» Task requirements
Only the lines from the top of the listing below to the line that has "COL = S.collection" should be echoed, with both ends kept and pictures left out.

» Data shown
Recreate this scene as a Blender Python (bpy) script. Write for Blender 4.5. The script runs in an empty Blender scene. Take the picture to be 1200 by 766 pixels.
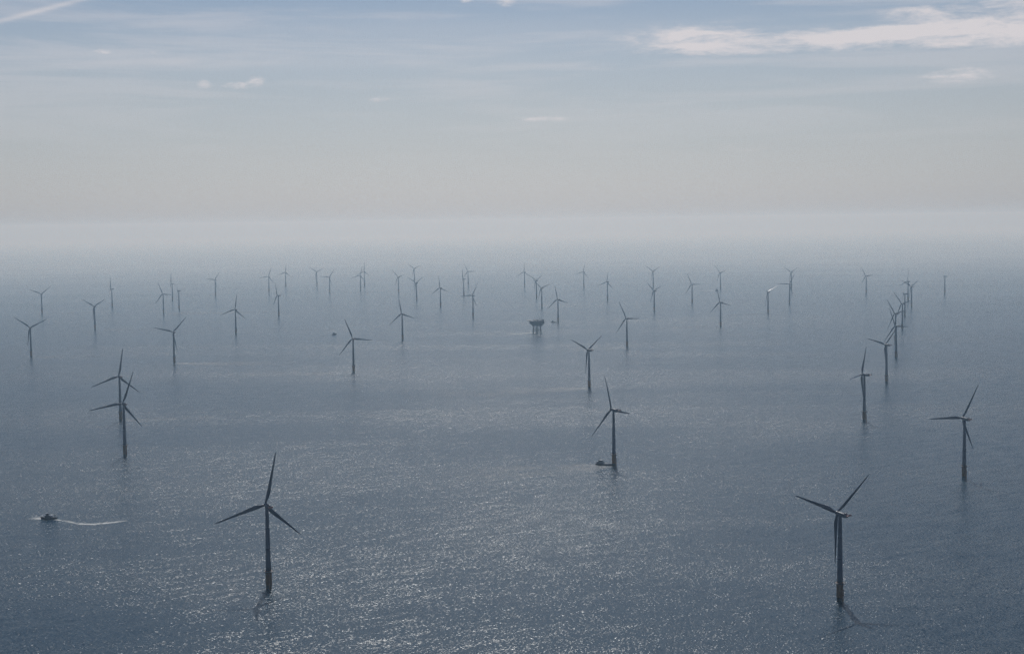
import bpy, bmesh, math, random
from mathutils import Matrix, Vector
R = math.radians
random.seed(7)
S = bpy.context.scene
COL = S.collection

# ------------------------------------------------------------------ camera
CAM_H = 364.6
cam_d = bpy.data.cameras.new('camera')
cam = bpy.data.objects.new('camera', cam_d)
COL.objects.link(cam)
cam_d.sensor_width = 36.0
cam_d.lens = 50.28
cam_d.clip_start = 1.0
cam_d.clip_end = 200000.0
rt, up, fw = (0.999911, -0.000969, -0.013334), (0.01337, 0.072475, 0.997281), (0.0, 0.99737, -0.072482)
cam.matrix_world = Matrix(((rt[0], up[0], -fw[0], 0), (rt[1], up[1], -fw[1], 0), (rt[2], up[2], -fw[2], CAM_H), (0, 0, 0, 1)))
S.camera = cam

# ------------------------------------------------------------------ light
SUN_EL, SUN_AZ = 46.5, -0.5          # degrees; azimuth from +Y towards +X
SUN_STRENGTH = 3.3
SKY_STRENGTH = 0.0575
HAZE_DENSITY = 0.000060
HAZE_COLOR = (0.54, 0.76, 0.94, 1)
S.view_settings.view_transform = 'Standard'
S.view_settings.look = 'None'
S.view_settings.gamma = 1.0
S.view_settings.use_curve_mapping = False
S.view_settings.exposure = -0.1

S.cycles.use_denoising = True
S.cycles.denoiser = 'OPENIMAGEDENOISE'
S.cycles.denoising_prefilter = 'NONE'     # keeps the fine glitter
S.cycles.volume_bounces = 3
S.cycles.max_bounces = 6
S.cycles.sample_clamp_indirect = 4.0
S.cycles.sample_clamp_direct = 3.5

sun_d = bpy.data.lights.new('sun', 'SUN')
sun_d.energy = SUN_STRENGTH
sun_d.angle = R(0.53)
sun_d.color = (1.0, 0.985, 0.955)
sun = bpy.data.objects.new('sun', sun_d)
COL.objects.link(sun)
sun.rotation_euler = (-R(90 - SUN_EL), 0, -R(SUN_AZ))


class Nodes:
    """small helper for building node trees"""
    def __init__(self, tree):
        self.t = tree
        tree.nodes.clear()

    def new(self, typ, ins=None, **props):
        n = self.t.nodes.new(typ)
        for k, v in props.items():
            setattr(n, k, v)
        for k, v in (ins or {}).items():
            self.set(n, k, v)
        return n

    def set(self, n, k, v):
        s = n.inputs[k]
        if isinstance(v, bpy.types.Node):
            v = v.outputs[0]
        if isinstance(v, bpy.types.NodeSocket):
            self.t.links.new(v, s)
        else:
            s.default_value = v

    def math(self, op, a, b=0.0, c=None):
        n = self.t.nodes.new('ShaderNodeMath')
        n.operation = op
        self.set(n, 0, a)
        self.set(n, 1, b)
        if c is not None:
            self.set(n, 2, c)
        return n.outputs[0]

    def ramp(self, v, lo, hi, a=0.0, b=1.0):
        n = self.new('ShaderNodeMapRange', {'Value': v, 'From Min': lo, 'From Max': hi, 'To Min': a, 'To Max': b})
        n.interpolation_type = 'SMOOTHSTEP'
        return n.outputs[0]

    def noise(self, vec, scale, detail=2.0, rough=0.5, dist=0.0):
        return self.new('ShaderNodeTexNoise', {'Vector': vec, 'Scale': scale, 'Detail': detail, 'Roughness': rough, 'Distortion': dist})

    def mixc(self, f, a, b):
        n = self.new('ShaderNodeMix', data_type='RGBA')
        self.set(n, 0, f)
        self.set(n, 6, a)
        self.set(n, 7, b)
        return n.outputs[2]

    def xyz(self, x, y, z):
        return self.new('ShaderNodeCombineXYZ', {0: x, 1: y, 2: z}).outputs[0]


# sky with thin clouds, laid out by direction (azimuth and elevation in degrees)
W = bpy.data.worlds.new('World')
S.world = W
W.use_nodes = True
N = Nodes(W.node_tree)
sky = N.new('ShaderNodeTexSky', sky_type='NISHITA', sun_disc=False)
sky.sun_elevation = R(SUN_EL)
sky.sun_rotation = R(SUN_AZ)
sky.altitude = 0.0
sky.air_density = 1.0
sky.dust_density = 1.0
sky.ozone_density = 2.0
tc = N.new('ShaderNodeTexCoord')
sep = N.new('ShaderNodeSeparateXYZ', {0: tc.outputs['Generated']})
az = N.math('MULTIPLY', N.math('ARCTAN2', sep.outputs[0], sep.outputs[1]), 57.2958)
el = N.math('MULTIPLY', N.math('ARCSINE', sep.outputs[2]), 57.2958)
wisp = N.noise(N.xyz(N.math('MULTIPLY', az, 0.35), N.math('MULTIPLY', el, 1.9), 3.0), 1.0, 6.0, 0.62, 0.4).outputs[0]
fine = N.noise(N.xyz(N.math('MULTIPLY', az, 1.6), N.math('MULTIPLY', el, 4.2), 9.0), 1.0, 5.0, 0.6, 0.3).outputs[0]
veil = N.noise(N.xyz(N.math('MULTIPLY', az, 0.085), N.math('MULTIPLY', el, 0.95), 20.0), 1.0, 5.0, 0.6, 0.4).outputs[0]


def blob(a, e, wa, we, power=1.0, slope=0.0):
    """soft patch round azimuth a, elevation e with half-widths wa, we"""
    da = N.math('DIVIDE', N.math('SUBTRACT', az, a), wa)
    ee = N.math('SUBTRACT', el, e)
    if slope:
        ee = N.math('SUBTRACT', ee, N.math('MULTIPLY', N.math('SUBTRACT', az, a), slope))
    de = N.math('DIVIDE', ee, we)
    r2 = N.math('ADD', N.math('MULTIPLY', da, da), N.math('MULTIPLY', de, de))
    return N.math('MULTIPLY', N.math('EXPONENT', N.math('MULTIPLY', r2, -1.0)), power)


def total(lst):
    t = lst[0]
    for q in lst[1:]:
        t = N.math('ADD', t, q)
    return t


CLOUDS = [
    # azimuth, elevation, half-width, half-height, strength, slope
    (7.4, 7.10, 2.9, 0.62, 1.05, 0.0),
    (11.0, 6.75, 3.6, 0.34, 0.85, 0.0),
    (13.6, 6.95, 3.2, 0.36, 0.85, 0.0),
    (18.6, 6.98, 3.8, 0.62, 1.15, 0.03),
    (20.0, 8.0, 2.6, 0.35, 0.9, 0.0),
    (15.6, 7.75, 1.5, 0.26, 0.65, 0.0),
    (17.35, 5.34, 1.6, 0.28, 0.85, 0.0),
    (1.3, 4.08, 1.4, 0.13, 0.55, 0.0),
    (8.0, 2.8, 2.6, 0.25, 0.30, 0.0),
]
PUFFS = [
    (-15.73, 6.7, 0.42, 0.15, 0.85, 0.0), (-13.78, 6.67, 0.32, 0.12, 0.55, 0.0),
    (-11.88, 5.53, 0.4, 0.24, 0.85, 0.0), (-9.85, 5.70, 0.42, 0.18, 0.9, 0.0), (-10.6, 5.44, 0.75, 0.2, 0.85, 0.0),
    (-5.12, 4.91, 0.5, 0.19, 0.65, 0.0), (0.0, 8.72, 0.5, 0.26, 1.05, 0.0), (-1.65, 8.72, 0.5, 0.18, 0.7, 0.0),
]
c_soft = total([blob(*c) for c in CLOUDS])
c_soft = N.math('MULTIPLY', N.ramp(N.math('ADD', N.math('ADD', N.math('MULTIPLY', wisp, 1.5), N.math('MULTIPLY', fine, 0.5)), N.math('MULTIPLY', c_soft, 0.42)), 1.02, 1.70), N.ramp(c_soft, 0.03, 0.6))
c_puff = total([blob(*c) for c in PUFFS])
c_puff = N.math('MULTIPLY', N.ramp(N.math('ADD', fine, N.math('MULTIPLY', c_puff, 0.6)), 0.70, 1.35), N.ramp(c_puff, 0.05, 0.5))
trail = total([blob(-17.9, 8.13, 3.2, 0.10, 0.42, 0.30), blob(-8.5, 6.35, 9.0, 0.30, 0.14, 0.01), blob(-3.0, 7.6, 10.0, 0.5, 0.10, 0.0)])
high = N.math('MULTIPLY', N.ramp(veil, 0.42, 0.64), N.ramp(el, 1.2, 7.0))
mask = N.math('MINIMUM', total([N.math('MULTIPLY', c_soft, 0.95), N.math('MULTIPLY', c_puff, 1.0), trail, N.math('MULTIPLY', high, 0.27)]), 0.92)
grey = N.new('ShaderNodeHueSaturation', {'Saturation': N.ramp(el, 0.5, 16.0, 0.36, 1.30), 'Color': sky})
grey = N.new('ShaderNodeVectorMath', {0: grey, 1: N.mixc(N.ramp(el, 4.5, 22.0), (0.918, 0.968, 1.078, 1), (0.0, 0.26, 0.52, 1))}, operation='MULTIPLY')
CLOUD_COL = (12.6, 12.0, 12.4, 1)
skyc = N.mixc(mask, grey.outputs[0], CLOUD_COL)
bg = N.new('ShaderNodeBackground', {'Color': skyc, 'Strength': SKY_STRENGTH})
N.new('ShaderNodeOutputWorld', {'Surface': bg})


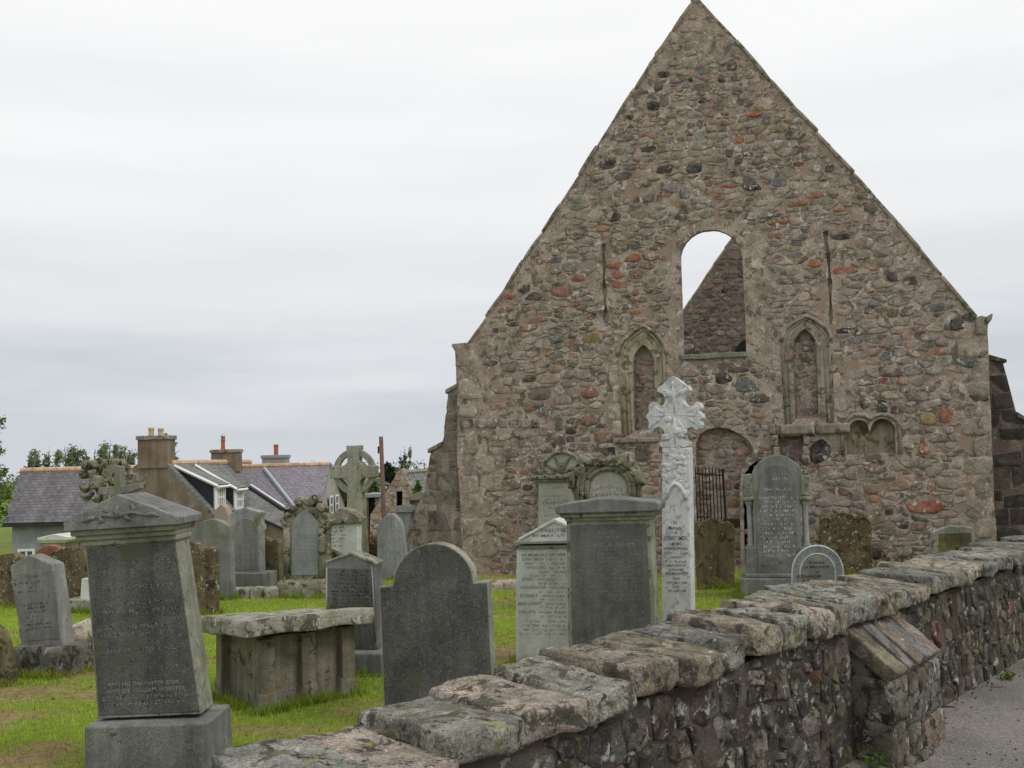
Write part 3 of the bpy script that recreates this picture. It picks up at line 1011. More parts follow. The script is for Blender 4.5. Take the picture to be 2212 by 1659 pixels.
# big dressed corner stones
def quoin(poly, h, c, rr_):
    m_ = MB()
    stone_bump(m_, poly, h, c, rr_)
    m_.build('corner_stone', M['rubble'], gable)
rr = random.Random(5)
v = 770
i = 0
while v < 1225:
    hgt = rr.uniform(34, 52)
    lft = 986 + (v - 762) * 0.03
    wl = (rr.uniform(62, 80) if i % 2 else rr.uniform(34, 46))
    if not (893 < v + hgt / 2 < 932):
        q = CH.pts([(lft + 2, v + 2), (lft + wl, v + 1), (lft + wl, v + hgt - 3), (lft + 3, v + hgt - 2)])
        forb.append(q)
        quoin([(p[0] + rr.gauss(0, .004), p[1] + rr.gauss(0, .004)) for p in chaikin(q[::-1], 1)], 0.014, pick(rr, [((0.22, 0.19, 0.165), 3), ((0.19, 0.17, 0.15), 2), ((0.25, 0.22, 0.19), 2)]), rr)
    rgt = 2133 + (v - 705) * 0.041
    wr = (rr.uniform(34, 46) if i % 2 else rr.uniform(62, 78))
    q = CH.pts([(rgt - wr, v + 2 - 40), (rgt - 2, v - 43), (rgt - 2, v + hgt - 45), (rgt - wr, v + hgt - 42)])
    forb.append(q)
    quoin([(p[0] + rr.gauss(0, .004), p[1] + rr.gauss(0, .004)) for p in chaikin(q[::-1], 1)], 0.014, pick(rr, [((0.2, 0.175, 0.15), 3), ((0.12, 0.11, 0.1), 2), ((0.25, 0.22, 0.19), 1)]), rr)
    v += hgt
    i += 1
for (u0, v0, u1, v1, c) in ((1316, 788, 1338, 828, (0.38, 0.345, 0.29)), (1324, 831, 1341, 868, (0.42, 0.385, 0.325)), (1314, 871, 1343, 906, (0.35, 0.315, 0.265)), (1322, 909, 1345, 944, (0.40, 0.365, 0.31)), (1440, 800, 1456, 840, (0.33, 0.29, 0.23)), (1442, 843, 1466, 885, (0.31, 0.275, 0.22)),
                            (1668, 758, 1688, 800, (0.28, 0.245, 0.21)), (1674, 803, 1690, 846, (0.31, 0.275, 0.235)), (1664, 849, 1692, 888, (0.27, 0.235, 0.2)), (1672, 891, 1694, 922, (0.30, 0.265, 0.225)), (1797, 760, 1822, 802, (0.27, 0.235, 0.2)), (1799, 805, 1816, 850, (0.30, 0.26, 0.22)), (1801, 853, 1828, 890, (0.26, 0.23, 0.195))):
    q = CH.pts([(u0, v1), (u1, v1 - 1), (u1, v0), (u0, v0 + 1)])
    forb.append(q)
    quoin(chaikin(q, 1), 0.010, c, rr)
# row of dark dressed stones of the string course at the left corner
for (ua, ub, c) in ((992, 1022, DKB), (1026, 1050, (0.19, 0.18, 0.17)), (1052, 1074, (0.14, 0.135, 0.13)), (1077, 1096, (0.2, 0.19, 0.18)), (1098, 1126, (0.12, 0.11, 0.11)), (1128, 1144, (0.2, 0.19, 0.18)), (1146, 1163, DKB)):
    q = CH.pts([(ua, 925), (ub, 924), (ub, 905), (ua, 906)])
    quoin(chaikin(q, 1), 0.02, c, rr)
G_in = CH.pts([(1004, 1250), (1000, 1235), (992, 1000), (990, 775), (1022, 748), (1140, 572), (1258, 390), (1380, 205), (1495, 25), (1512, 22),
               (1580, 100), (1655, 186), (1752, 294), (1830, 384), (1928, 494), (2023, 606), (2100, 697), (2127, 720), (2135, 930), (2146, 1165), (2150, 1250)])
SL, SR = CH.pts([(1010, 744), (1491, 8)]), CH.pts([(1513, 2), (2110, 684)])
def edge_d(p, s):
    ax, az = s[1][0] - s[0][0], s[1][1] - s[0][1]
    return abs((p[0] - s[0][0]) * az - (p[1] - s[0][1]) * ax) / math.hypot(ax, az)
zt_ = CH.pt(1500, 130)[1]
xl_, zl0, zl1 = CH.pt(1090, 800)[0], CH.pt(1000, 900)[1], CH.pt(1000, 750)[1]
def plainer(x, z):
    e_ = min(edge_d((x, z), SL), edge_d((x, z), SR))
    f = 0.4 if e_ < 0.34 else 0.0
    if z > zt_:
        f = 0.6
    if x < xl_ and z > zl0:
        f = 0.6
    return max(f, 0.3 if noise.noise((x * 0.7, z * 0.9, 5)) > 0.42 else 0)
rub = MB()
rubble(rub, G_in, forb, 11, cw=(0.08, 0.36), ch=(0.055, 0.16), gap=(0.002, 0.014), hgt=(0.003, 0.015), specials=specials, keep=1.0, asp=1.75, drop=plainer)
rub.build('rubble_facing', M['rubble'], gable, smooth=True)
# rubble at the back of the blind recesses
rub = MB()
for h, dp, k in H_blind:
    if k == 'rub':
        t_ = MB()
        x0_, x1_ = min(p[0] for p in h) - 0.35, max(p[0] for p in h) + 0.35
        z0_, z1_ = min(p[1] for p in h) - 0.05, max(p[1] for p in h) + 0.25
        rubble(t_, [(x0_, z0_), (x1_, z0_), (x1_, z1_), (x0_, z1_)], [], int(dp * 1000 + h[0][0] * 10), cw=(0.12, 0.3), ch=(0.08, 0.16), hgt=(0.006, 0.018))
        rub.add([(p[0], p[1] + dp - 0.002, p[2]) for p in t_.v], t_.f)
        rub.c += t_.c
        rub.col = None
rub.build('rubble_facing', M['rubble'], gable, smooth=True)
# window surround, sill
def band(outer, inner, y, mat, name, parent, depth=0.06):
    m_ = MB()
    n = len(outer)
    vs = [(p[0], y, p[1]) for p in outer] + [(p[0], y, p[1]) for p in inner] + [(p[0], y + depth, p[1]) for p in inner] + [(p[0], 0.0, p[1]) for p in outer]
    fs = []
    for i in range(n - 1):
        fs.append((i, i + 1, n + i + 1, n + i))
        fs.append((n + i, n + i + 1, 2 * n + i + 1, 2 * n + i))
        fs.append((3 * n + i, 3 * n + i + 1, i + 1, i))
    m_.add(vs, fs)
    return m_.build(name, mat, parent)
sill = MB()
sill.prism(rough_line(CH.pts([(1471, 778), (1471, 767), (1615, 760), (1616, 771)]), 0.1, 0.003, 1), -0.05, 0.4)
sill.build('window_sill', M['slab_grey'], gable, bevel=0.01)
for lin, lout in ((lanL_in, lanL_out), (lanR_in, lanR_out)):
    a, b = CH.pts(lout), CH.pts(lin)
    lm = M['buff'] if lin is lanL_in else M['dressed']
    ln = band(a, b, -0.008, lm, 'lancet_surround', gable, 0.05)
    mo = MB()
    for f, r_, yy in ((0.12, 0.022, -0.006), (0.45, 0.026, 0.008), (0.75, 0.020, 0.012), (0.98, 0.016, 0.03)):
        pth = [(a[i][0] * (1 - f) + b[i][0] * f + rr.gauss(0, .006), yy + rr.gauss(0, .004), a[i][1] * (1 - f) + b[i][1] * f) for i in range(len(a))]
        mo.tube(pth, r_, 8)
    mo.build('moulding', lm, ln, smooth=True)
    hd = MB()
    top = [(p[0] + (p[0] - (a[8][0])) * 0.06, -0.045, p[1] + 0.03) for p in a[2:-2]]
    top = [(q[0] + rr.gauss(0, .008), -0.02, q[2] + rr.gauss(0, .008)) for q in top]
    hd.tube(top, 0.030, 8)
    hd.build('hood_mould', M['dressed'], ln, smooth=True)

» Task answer
Recreate this scene as a Blender Python (bpy) script. Write for Blender 4.5. The script runs in an empty Blender scene. Take the picture to be 1200 by 766 pixels.
import bpy, bmesh, math, random
from mathutils import Matrix, Vector
R = math.radians
random.seed(7)
S = bpy.context.scene
COL = S.collection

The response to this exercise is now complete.